The T-cell is the relevant energy converter of the future, able to implement the requirements of the withdrawal from coal and nuclear power in line with sustainable climate policy.

As a decentralised energy provider, the T-cell uses existing infrastructure in a resource-oriented way and can be operated with renewably generated hydrogen. Its exceptional efficiency directly ensures reduced pollutant emissions. The T-cell can be integrated into public areas as a compact unit or operated as a cluster, scaled to meet high demand. It is designed for Industry 4.0 production methods. Its modular character allows decentralised production and easy, targeted use.

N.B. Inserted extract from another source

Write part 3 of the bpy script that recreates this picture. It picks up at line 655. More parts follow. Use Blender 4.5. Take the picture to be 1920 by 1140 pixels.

^{T-cell design variants - pictures: Department of architecture and visualisation}

Because of its versatile external shape, the T-cell emerges as an enrichment for both city and environment. Its varied design meets a range of different user wishes and produces a signalling effect in climate policy.

The open design concept of the T-cell gives decentralised energy supply a new face. Up to 80,000 compact units will be integrated into our surroundings in architecture, city and landscape. The T-cell requires no additional structural shell and can be placed either in buildings or outdoors. Depending on the application, different functions and design variants are chosen for the outer shell. In public, the T-cell appears to be self-confident and offers various benefits whilst sustainably providing electricity and heat.
This innovative and so far unique combination of energy conversion and public benefit with direct and noticeable value added should mean that the T-cell immediately meets with acceptance. In everyday life, it is experienced as “benefit plus energy” and emerges as an enrichment for architecture, city and landscape. As such, it embodies the image of economic, ecological and energy policy progress.

The T-cell combines the technologies of a micro-gas turbine and a solid oxide fuel cell, and can be operated CO2-neutrally in the long term.

Power is generated by the T-cell in a synergy of fuel cell combustion and conductivity. Oxygen is fed through a ceramic membrane into a synthesis gas that contains hydrogen. This is where the combustion process is triggered and electrical power is generated. By generating heat and electricity at the same time and recovering waste heat that arises, more energy can be gained from a constant volume of fuel than in pure turbine or fuel-cell systems.

The high efficiency of the technology is the result of the compact arrangement of the components in line with the temperature requirements, within a chamber system. To meet demand, the waste heat generated is fed back into other components. A central heat exchanger heats the intake air with heat from the emerging exhaust gas. With this technology the T-cell achieves the world record for electrical efficiency.

The T-cell is geared towards existing resources and can be used immediately with the existing infrastructure.

For the purpose of ecological and economic sustainability, the T-cell uses the existing gas network as a supply source and thus allows resource-oriented use that stabilises the network on the road to a climate-neutral green gas network. Moreover, by introducing it into the existing gas and electricity industry infrastructure, it can immediately be used comprehensively, without impairing existing systems. The T-cell is helping to shape the switch to a green gas energy supply, as it can be powered by sustainably generated fuels that contain hydrogen.